France awaits verdicts in marathon 2015 terror attacks trial

France awaits verdicts in marathon 2015 terror attacks trial

Jihadists laid siege to Paris, attacking the national sports stadium, bars, and the Bataclan concert hall.
Jihadists laid siege to Paris, attacking the national sports stadium, bars, and the Bataclan concert hall.

PARIS: A French court is to hand down verdicts Wednesday against 20 men accused over the November 2015 terror attacks in Paris, after a marathon 10-month trial that reopened the scars of modern France's worst peacetime atrocity.

One hundred and thirty people were killed on the night of November 13, 2015, when a team of Islamic State group jihadists laid siege to the French capital, attacking the national sports stadium, bars and the Bataclan concert hall.

The trial that began on September 8, 2021, has been the biggest in modern French history, the culmination of a six-year, multi-country investigation whose findings run to more than a million pages.

All the attackers were killed in the aftermath of the assault except Salah Abdeslam, who was captured alive by police four months later.

Abdeslam is the key suspect among the 20 accused on trial, six of whom have been tried in absentia. If convicted, he faces the toughest life sentence available under French law.

The verdicts, drawn up by a panel of five judges who have been deliberating at a secret location since Monday, are expected from 5:00 pm (1500 GMT).

Survivors and relatives of victims have applauded the trial as an important stage in overcoming the trauma.

"When you take part, you hear about everyone else's stories, what they suffered, what they lost," David Fritz Goeppinger, one of the Bataclan hostages, told AFP recently.

Arthur Denouveaux, head of the Life for Paris survivors' group, said that after nine gruelling months, people were ready for the end.

- Focus on key accused -

"I'm not that interested in the verdicts in themselves. It's really about saying 'That's it. It's behind us. The justice system has done its work, we can move on'," he told AFP.

The main focus will be on Abdeslam, now 32, who discarded his suicide belt on the night of the attack and fled back to his hometown, Brussels, where many of the extremists lived.

He told the court that he had a change of heart and decided not to kill people.
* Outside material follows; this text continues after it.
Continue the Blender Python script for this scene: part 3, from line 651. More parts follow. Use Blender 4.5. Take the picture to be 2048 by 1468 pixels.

But prosecutors have argued that he shared the murderous intent of the rest of the attack team and that his equipment simply malfunctioned.

Abdeslam's demeanour has also changed throughout the trial. At the beginning he upset proceedings with angry and defiant rants but then in April apologised to the victims and asked them to "hate me with moderation."

Prosecutors have requested a full-life term, the severest penalty for criminals that can be imposed under French law.

It offers only a small chance of parole after 30 years. Such sentences have been pronounced only four times since being created in 1994.

"Those who committed these heinous crimes are nothing more than lowlife terrorists and criminals," prosecutor Nicolas Le Bris said in his closing statement earlier this month.

But Abdeslam's defence team has urged the judges to make a verdict based strictly on the law and not emotions.

- Trauma for France -

"I hope that the judges will be able to understand what happened and apply the law as well as possible in order to have the fairest decisions," Olivia Ronen, one of his lawyers, told France Info radio.

The November 2015 attacks deeply traumatised France, with the choice of targets -- music and sports venues, the capital's famed bars and cafes -- and the manner of the violence seemingly designed to inflict maximum shock.

The huge loss of life marked the start of a gruesome and violent period in Europe, as IS claimed responsibility for numerous attacks across the continent, leading Paris to ramp up its military campaign to defeat the extremists in Syria and Iraq.

In the absence of the rest of the attackers, the men on trial besides Abdeslam are suspected of offering logistical support or plotting other attacks.

One of them, Mohamed Abrini, has admitted to driving some of the Paris attackers to the capital and explained how he was meant to take part but backed out.

The 37-year-old also started out justifying IS violence as part of a fight against Western countries but ended by apologising to victims in the trial's final stages.

Also facing a life term is Swedish citizen Osama Krayem, who has been identified in a notorious IS video showing a Jordanian pilot being burned alive in a cage.

Six of the 20 people on trial in Paris are missing, including the overall commander, senior Syria-based IS figure and veteran jihadist Oussama Atar, who is presumed dead.